# [Job]
Copy exactly, please, the lines of the data from its start through the line containing "body.matrix_parent_inverse = LM".
start Data shown
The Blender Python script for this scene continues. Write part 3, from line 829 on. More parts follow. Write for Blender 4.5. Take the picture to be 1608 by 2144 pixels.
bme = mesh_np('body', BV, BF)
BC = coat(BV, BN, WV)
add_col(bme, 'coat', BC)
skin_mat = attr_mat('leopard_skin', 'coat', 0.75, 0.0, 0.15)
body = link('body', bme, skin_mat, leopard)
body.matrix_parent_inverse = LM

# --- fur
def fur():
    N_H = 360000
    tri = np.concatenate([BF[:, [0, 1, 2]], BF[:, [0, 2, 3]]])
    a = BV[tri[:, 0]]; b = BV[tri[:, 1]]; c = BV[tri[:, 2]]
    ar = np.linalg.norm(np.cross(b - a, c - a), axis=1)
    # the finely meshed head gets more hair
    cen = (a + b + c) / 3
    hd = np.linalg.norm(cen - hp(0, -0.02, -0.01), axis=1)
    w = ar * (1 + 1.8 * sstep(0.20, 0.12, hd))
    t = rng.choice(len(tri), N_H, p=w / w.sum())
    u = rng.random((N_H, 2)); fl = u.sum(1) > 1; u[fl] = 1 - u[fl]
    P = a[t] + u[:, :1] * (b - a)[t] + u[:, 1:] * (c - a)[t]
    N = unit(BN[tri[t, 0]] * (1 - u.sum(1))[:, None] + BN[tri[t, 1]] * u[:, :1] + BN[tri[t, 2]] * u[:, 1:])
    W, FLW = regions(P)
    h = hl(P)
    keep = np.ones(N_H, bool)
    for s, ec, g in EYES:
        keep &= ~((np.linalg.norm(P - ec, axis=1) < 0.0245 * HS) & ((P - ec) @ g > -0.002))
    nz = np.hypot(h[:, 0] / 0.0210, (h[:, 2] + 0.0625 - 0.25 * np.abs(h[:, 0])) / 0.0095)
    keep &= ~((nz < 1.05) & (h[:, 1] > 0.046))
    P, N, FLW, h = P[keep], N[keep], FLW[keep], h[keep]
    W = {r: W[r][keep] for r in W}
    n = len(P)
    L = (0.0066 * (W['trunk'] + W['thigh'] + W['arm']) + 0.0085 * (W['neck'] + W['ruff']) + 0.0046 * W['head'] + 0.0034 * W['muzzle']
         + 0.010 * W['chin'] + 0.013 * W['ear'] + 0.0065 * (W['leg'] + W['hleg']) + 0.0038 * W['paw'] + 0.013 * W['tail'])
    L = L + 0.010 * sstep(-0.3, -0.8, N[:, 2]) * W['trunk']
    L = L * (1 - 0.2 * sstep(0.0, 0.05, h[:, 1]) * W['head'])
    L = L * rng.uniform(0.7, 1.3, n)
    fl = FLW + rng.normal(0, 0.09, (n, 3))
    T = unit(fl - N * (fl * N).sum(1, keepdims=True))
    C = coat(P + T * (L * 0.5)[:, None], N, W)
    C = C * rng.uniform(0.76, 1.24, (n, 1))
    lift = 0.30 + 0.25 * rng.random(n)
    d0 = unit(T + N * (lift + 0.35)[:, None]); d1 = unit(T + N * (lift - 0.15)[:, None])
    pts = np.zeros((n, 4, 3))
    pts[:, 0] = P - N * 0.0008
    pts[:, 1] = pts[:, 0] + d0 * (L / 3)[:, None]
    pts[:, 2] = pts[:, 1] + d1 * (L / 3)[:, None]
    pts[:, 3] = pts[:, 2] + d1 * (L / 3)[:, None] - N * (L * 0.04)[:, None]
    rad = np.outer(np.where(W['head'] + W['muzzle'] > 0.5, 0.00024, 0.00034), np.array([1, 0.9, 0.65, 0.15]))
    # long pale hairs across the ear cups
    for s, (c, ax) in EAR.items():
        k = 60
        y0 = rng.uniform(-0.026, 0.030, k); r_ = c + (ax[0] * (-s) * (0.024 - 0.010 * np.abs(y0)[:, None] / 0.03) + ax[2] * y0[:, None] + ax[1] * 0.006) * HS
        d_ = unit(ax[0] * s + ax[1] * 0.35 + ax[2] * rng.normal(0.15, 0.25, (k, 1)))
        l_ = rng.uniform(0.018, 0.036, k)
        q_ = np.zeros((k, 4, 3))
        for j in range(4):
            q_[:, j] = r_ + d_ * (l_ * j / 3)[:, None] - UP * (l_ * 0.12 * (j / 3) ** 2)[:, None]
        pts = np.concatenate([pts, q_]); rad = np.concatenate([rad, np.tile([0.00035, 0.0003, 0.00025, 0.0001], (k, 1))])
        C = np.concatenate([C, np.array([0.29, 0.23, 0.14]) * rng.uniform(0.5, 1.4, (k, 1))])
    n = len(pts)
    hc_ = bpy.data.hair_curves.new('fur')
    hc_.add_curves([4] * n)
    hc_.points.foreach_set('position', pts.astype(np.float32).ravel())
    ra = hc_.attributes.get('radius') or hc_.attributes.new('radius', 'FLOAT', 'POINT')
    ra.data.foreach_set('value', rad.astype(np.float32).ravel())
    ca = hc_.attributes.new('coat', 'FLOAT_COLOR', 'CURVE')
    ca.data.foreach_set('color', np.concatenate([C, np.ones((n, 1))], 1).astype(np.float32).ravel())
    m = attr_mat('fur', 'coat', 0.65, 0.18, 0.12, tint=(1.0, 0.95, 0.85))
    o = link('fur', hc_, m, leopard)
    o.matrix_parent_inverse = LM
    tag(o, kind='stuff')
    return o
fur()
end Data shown
# [Written response]
The Blender Python script for this scene continues. Write part 3, from line 829 on. More parts follow. Write for Blender 4.5. Take the picture to be 1608 by 2144 pixels.
bme = mesh_np('body', BV, BF)
BC = coat(BV, BN, WV)
add_col(bme, 'coat', BC)
skin_mat = attr_mat('leopard_skin', 'coat', 0.75, 0.0, 0.15)
body = link('body', bme, skin_mat, leopard)
body.matrix_parent_inverse = LM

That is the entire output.